2.ボード陣と従業員間のコミュニケーションハードルを低くする

  • 新入社員や新入インターンは、入社後に必ず経営陣とランチをしている。

    • 目的は、入社してすぐの社員は代表の福島、CTOの松本に対して、「すごい人」というイメージを払拭させること。

    • また、毎週月曜日に30分間の全社定例を実施。前半の10分ほどで福島さん、松本さんから毎週交互に、事業と組織で意識していきたいことなどを共有する時間をとっている。

3.メンバー間のコミュニケーションを加速させる工夫

  • 1on1は、同じ部署、上司、チーム内だけでなく、別の部署、チームの人とも1on1をしてもよいというアナウンスをHRから定期的にしている。

    • 目的は、相互理解や信頼醸成を深めてもらうこと。

  • 社員名簿(簡素な自己紹介ページ)と深い自己紹介といった各々の自己紹介を入社時にNotionに記載している。

    • 目的は、自己紹介にある内容をベースにお互いの共通点を探り、相手のバックグラウンドをある程度理解したうえでのコミュニケーションをとるため。

人事組織:"ひとり人事"が抱える採用戦略・キャリアの悩みと解決策

ひとり人事が抱える2つの悩みは「採用戦略の難しさ」「キャリア」である。

  1.  採用戦略の難しさ

    1. 創業者や経営チームのビジョンやストーリーを理解しないと、同じ目線や熱量で採用戦略を考えることは難しい。

    2. 人事担当者だけに採用戦略を丸投げされても、採用競争の激しい現代ではうまくいかない。

  2. キャリアに関する悩み

    1. スタートアップのひとり人事は採用業務がメインになることが多い。

    2. CEOやCFOに相談することができない場合が多く、採用プラットフォームの選定や実務に関する知識に差がある。

    3. メンター不在な状況で同じ悩みを持つ仲間を探すためにTwitterなどでつながりを求めるが、本質的な課題解決にはならない。

1.採用戦略の難しさに対する解決策

  • 経営チームを巻き込み、採用の解像度を上げるためには、経営チームと同じ目線・熱量で採用戦略を立てることが重要。経営チームが採用の重要性を認識し、人事のリソースをサポートする姿勢を示すことも必要。

  • また、経営陣との信頼関係を築くためには積極的なコミュニケーションを行い、経営チームのビジョンや考え方を理解し、日々の取り組みで経営チームの小さな変化にも気づくことが重要。経営チームとの信頼関係を築くためには、常にコミュニケーションを重ねることが必要。

2.キャリアの悩みに対する解決策

  • 採用、HRBP、育成・評価、労務などの道に進むかを検討し、「自分の得意なものは何か」「次に得たい経験は何か」に向き合い、会社の成長に貢献したいキャリアパスを決めておくことが重要。

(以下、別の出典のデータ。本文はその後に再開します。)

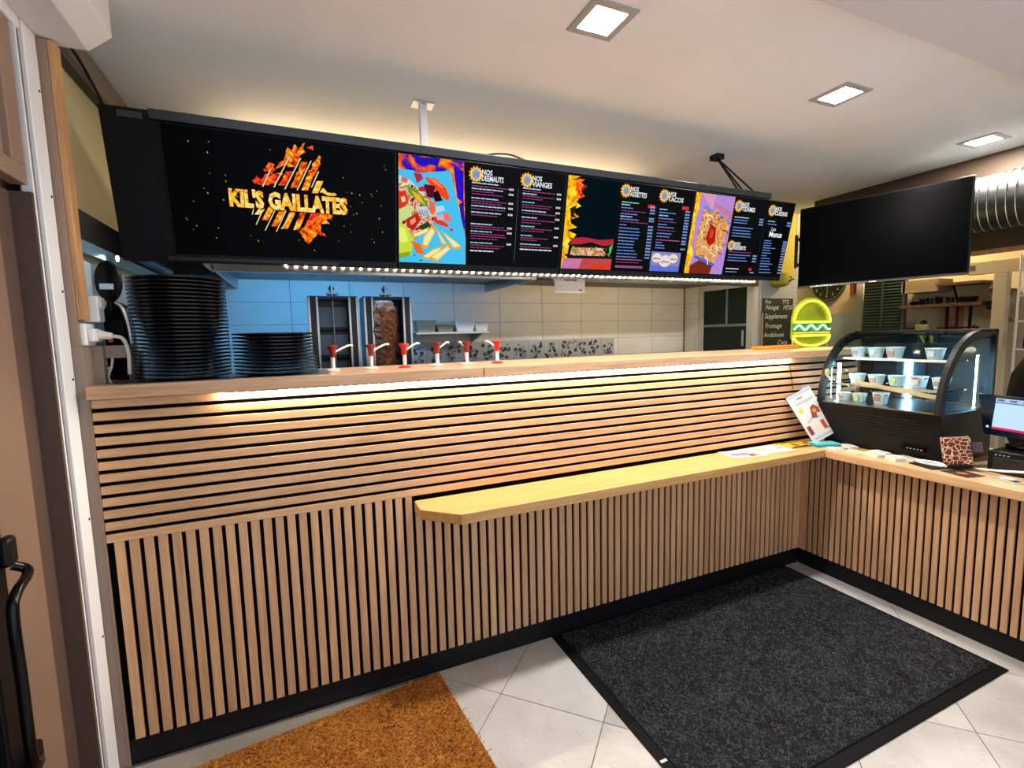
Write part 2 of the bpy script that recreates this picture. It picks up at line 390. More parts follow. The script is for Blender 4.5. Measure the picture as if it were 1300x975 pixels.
MB().box(1.131, 1.66, 1.2985, 1.301, 2.001, ZC); MB().box(1.185, 1.66, 1.2985, 1.6, 1.93, ZC).build('upper_panel', YELLOW, pil)
MB().box(1.66, 1.70, 1.295, 1.6, 1.93, ZC).build('corner_bead', GREYP, pil)
# bulkhead, back room to the right
bk = struct(MB().box(1.40, 1.56, -3.4, .95, 1.945, ZC-.001).build('wall_bulkhead', DBROWN))
for k, (a0, a1) in enumerate(((-1.1, .06), (.07, .6), (.61, .94))):
    MB().box(1.42, 1.54, a0, a1, 1.925, 1.944).build('plank', PINE, bk)
wk = struct(MB().box(2.55, 2.7, -3.4, 2.4, 0, ZC).build('wall_side', CREAM))
wq = struct(MB().box(1.26, 2.55, 2.2, 2.35, 0, ZC).build('wall_rear', CREAM))
MB().box(2.535, 2.55, 1.15, 2.19, 0, 1.60).build('wainscot', mat('pale blue panel', '#a9c0c4', .4), wk)
MB().box(2.50, 2.55, 1.17, 1.23, 0, 2.1).build('door_jamb', mat('pale jamb', '#b8c0bb', .5), wk)
# left entrance: door leaf, transom, frame
d1 = struct(thing('door_1', 'brown entrance door with black pull bar', None, (-3.45, -.6, 0)))
MB().box(-3.50, -3.478, -.262, -.114, 0.01, 1.885).build('stile', mat('shaded recess brown', '#55423a', .55), d1, bevel=.002)  # brown darkened so the colour carries the recess shade
MB().box(-3.49, -3.448, -.472, -.266, 0.01, 1.885).build('leaf_panel', BROWN, d1, bevel=.002)
MB().box(-3.49, -3.446, -1.25, -.476, 0.01, 1.885).build('glazed_leaf', mat('dark door glass', '#0c0d10', .15), d1)
MB().box(-3.47, -3.425, -.56, -.478, 0.01, 1.05).build('black_stile', BLACK, d1, bevel=.006)
MB().box(-3.47, -3.432, -1.25, -.132, 1.90, 1.95).build('transom_rail', BROWNL, d1, bevel=.003)
MB().box(-3.48, -3.448, -1.25, -.20, 1.95, 2.32).build('transom_panel', BROWNL, d1)
MB().box(-3.47, -3.432, -.20, -.132, 1.95, 2.33).build('transom_stile', BROWNL, d1, bevel=.003)
pb = MB(); pb.tube(smoothcurve([(-3.425, -.455, .94), (-3.405, -.448, .925), (-3.395, -.47, .915), (-3.39, -.535, .90), (-3.388, -.56, .86), (-3.388, -.56, .7), (-3.388, -.56, .52), (-3.395, -.52, .48), (-3.425, -.49, .47)]), .011, 12)
pl = pb.build('pull_bar', GLOSSB, d1, smooth=True)
for z in (.985, .465): MB().box(-3.43, -3.405, -.505, -.462, z-.035, z+.035).build('bracket', BLACK, pl, bevel=.01)
MB().box(-3.50, -3.47, -.47, -.13, -.003, .01).build('threshold', ALU, d1)
MB().box(-3.50, -3.429, -.126, -.113, 0.0, 1.885).build('jamb', MATS['shaded recess brown'], d1)  # same darkened brown, recess shade painted across the jamb
fm = struct(thing('trim_5', 'white aluminium door frame beside the counter', None, (-3.43, -.06, 0)))
MB().box(-3.455, -3.427, -.113, -.107, 0, 2.345).build('frame_lip', WHITE, fm, bevel=.002)
MB().box(-3.46, -3.434, -.107, -.080, 0, 2.345).build('frame_groove', mat('frame shadow groove', '#6d625a', .6), fm)
fs = MB().box(-3.455, -3.423, -.080, -.004, 0, 2.365).build('frame_strip', WHITE, fm, bevel=.003)
for z in (1.35, 1.62, 1.9, 2.2, .9, .5): MB().cyl((-3.424, -.02, z), (-3.421, -.02, z), .004, n=8).build('screw', STEELD, fs)
MB().box(-3.46, -3.425, -1.3, -.09, 2.33, 2.365).build('frame_head', WHITE, fm, bevel=.003)
ps = struct(thing('trim_6', 'taupe post between door frame and counter with pine edge', None, (-3.42, .03, 0)))
MB().box(-3.46, LX-.006, .0, .07, 0, 1.452).build('post_lower', TAUPE, ps, bevel=.002)
MB().box(LX-.006, LX-.001, -.004, .006, 0, ZT-.045).build('post_edge', BROWNL, ps)
MB().box(-3.46, -3.402, .0, .05, 1.452, 2.36).build('post_upper', BROWNL, ps, bevel=.002)
MB().box(-3.402, -3.385, .004, .05, 1.535, 2.36).build('pine_edge', PINE, ps, bevel=.002)
wlf = struct(MB().box(-3.7, -3.50, -3.4, .06, 0, ZC).build('wall_front', BROWN))

# ================================================================ LAMPS OF THE PLACE
def downlight(x, y, z, label):
    t = thing('ceiling_downlight', label, 'ceiling light', (x, y, z), group='square ceiling downlights')
    f = MB(); a, b = .092, .063
    f.box(-a, a, -a, -b, -.006, 0); f.box(-a, a, b, a, -.006, 0); f.box(-a, -b, -b, b, -.006, 0); f.box(b, a, -b, b, -.006, 0)
    f.build('frame', mat('downlight trim', '#a8a6a4', .5), t, world=False, bevel=.001, seg=1)
    q = MB(); q.box(-b, b, -b, b, -.003, -.0005); q.build('diffuser', emis('downlight glow', '#fff8f0', DOWNLIGHT), t, world=False)
downlight(-1.726, -.416, ZC, 'square ceiling downlight nearest the entrance, largest in view')
downlight(-.359, -.373, ZC, 'square ceiling downlight above the corner of the two counters')
downlight(1.05, -.324, ZC, 'square ceiling downlight beyond the black television, smallest in view')
def led_strip(name, label, x0, x1, y, z, step, strength, tilt, mat_name, emc, rail, baffle=False):
    t = thing(name, label, 'light strip', ((x0+x1)/2, y, z), (tilt, 0, 0))
    r = MB(); h = (x1-x0)/2; r.box(-h, h, -.006, .006, 0, .003); r.build('tape', rail, t, world=False)
    if baffle: MB().box(-h, h, .008, .0095, -.016, .003).build('added_baffle', BLACK, t, world=False)  # added baffle, keeps diode light off the card behind
    d = MB(); n = int((x1-x0)/step)
    for i in range(n+1):
        x = -h+i*(2*h)/n; rr = .0055
        d.lathe([(rr, -.0002), (rr*.8, -.003), (rr*.3, -.0045)], (x, 0, 0), 6)
    o = d.build('diodes', emis(mat_name, emc, strength), t, world=False); o['kind'] = 'stuff'
    return t

# ================================================================ MAIN COUNTER
ctr = thing('bar_counter', 'long front counter clad in oak slats with black plinth', 'counter', (-1.6, .2, 0))
MB().box(LX, .50, .030, .44, 0, ZT-.042).build('body', mat('counter carcass', '#3a3028', .7), ctr)
MB().box(LX, .50, .012, .030, ZB, ZT-.042).build('felt_backing', FELT, ctr)
MB().box(LX, -.002, .004, .030, 0.0, ZB).build('plinth', BASEB, ctr)
vs_me = MB().box(-.0135, .0135, 0, .012, -(ZS-ZB)/2, (ZS-ZB)/2)
s0 = vs_me.build('slat', SLAT, ctr, bevel=.001, seg=1); vme = s0.data
ZU = ZL-.043   # slats under the ledge stop at its underside
q0 = MB().box(-.0135, .0135, 0, .012, -(ZU-ZB)/2, (ZU-ZB)/2).build('slat', SLAT, ctr, bevel=.001, seg=1); ume = q0.data
bpy.data.objects.remove(q0)
for k in range(85):
    x = -3.373+.0135+k*.04
    if k == 84: x = -.0125
    if x < -2.385: loc, me_ = (x, 0, (ZS+ZB)/2), vme
    else: loc, me_ = (x, 0, (ZU+ZB)/2), ume
    if k == 0: s0.location = loc; s0.matrix_parent_inverse = mw(ctr).inverted()
    else: inst('slat', me_, ctr, loc, (0, 0, 0), .001)
hl = .50-LX
h0 = MB().box(-.0135, .0135, 0, .012, -hl/2, hl/2).build('horizontal_slat', SLAT, ctr, bevel=.001, seg=1); hme = h0.data
for k in range(12):
    loc = (LX+hl/2, -.0005, ZS+.0135+k*.0407)
    o = h0 if k == 0 else inst('horizontal_slat', hme, ctr, loc, (0, 0, 0), .001)
    o.location = loc; o.rotation_euler = (0, math.pi/2, 0)
# service counter on the right
sc = thing('service_counter', 'right service counter clad in vertical oak slats with black plinth', 'counter', (.3, -1.1, 0))
MB().box(.030, .60, -2.3, -.002, 0, ZL-.045).build('body', MATS['counter carcass'], sc)
MB().box(.012, .030, -2.3, .0, ZB, ZL-.045).build('felt_backing', FELT, sc)
MB().box(.004, .030, -2.3, .0, 0, ZB).build('plinth', BASEB, sc)
rs = MB().box(0, .012, -.0112, .0112, -(ZL-.045-ZB)/2, (ZL-.045-ZB)/2).build('slat', SLAT, sc, bevel=.001, seg=1); rme = rs.data
for k in range(44):
    y = -.7111+.0165+21*.033-.0165-k*.033-.0165
    if k == 0: inst('slat', rme, sc, (0, -.0120, (ZL-.045+ZB)/2), (0, 0, 0), .001)
    loc = (0, y, (ZL-.045+ZB)/2)
    inst('slat', rme, sc, loc, (0, 0, 0), .001)
bpy.data.objects.remove(rs)
# worktops
def slab(name, label, poly, z0, z1, m, bev=.003):
    o = MB().prism(poly, 'z', z0, z1).build(name, m, bevel=bev); return tag(o, label, 'worktop')
slab('worktop', 'raised oak worktop carrying the black plate stacks', [(LX-.004, -.022), (-2.064, -.022), (-2.064, .44), (LX-.004, .44)], ZT-.042, ZT, TOPW)
slab('worktop', 'raised oak worktop carrying the neon burger', [(-2.060, -.022), (.62, -.022), (.62, .44), (-2.060, .44)], ZT-.042, ZT, TOPW)
slab('ledge_shelf', 'pale oak ledge with clipped corner projecting below horizontal slats', [(-2.377, 0), (-2.377, -.113), (-2.248, -.237), (-.152, -.237), (.06, -.001)], ZL-.042, ZL-.0005, LEDGEW)
slab('worktop', 'oak service worktop under the glass display case', [(-.152, -.239), (-.152, -2.35), (.64, -2.35), (.64, -.006), (.062, -.006)], ZL-.042, ZL, TOPY)
led_strip('counter_led_strip', 'warm light strip under the raised worktop edge', -3.02, -.16, -.014, ZT-.0455, .0345, LED_COUNTER, 0, 'counter diode glow', '#ffedcc', mat('led tape', '#e8e2d0', .5))

# ================================================================ MENU BOARD AND SCREENS
TILT = math.radians(12)
RX = Matrix.Rotation(TILT, 4, 'X')
def onboard(x, v, out=0):
    p = RX @ Vector((0, -out, v)); return Vector((x, .25+p.y, 1.76+p.z))
bd = thing('menu_board_frame', 'long black backing board carrying the menu screens above the counter', 'sign frame', onboard(-1.75, 0), (TILT, 0, 0))
MB().box(-3.335+1.75, -.155+1.75, .004, .05, -.004, .500).build('back_panel', mat('board black', '#04060a', .4, spec=.15), bd, world=False)
MB().box(-3.195+1.75, -.165+1.75, -.016, .02, .474, .507).build('top_rail', mat('dark satin rail', '#3e3f42', .25, .9), bd, world=False, bevel=.003)
MB().box(-3.195+1.75, -2.60+1.75, -.020, .004, .004, .020).build('bottom_rail', mat('rail black', '#17181a', .35, spec=.3), bd, world=False, bevel=.002)
MB().box(-3.335+1.75, -.155+1.75, .02, .05, .500, .506).build('cable_tray', BLACK, bd, world=False)
MB().box(-3.285+1.75, -3.215+1.75, -.002, .004, .472, .492).build('corner_latch', mat('latch dark', '#202226', .4), bd, world=False)
led_strip('board_led_strip', 'warm light strip along the lower edge of the menu board', -2.80, -.155, .243, 1.755, .036, LED_BOARD, 0, 'board diode glow', '#ffedd0', mat('dark led tape', '#4a3f2c', .6), True)
def tv(x0, x1, label):
    xc = (x0+x1)/2; t = thing('menu_screen', label, 'screen', onboard(xc, 0), (TILT, 0, 0), group='menu screens over the counter')
    h = (x1-x0)/2; MB().box(-h, h, -.012, .003, .003, .470).build('housing', BEZEL, t, world=False, bevel=.002)
    MB().box(-h+.006, h-.006, -.0135, -.0118, .028, .466).build('panel', SCREEN, t, world=False)
    return t, xc
A0 = -.0140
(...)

  • また、自分のチームの採用に力を入れていく際には、自分よりも優秀な人材を採用することが鉄則。つい自分が体調を崩すギリギリのところで「もう1人採用したい」という話が出がちだが、もっと早い段階で動きだし、なんなら募集要項をつくっておくぐらいがちょうど良い。

  • 予算的に難しい場合は、営業や広報と兼任するプランも検討できる。先手先手で動き、自身のキャリアを描くことが重要。